Rookie Garret Anderson, who became a full-time player in June, hit .410 in July with seven homers and 31 RBIs. Anderson, 23, bats sixth and the Angels have really taken off since he became the team's left fielder and Phillips was moved from left to third base.

"The first time I saw him in spring training, he's facing Mark Langston in a squad game and he hits it nine miles," Carew recalled. "I called him the franchise and some people wondered why. Now, they know."

Phillips, acquired by the Angels from Detroit for outfielder Chad Curtis shortly before the start of the season, has also been a major contributor from the leadoff spot.

"He gives us an on-base guy, he knows how to work pitchers, he knows how to work counts," Lachemann said of Phillips. "A lot of guys have picked up on that."

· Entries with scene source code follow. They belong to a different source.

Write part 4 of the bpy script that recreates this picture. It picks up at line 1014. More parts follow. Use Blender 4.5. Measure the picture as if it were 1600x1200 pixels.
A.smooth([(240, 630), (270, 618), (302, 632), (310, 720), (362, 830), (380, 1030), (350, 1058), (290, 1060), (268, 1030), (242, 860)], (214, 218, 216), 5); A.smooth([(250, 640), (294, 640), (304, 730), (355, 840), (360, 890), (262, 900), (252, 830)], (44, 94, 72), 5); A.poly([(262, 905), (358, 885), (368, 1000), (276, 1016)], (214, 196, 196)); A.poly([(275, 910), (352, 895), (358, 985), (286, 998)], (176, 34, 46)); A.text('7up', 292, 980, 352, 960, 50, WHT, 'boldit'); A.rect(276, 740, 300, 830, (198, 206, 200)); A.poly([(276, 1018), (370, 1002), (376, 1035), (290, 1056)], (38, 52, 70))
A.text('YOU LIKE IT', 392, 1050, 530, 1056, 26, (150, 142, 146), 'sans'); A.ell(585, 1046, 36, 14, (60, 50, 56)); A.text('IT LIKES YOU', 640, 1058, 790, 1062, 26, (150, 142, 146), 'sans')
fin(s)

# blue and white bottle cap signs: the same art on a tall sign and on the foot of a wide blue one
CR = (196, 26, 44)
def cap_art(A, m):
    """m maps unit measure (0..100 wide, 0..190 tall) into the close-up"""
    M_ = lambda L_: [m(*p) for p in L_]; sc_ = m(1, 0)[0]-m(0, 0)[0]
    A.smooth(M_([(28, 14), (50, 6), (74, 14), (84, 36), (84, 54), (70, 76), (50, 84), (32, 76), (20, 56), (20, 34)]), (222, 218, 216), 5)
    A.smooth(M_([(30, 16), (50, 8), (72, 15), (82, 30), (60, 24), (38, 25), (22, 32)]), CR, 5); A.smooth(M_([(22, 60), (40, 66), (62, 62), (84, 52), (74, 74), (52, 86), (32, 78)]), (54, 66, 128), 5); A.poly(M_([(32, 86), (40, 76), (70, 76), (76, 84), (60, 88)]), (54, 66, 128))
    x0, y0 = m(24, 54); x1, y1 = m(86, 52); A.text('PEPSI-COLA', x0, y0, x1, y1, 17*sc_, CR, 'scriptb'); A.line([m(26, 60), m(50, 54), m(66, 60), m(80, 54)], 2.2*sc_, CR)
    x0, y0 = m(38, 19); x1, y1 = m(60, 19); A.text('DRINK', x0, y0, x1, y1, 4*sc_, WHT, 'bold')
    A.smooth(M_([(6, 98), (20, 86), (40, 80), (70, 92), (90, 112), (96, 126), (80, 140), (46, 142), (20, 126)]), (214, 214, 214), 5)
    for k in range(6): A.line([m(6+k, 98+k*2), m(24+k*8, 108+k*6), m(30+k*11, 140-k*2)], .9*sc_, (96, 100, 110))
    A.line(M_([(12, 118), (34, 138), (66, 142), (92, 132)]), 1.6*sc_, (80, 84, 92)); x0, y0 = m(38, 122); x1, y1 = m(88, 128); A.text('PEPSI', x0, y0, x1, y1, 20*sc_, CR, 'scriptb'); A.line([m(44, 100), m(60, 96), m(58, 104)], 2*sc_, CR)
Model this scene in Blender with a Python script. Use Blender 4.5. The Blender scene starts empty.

First baseman J.T. Snow and shortstop Gary DiSarcina are both hitting far better than ever before. Both have been well over the .300 mark most of the season. Before this year, neither had a higher average than DiSarcina's .260 mark of last year.

Center fielder Jim Edmonds had played in only 112 big-league games before this year, hitting .269 with five homers and 41 RBIs. He hit 10 homers in July to give him 21 and drove in 34 runs to take over the big-league lead in RBIs. He's also hitting well over .300.

Other regulars over .300 are outfielder Tim Salmon and designated hitter Chili Davis, who hit 3-4 in the lineup, after Phillips and Edmonds and ahead of Snow and Anderson.

DiSarcina hits ninth, behind second baseman Damion Easley and either Jorge Fabregas or Greg Myers, who share the catching duties.

Carew is mentioned prominently when the players are asked about the offense.

"He's had all of the impact," Edmonds said. "He's the one who has put this team together the way it is right now from changing some guys' swings to working with some guys' mental approach."

"I think the majority of it (the success) can be attributed to him," DiSarcina said of Carew. What he's been saying is starting to pay off."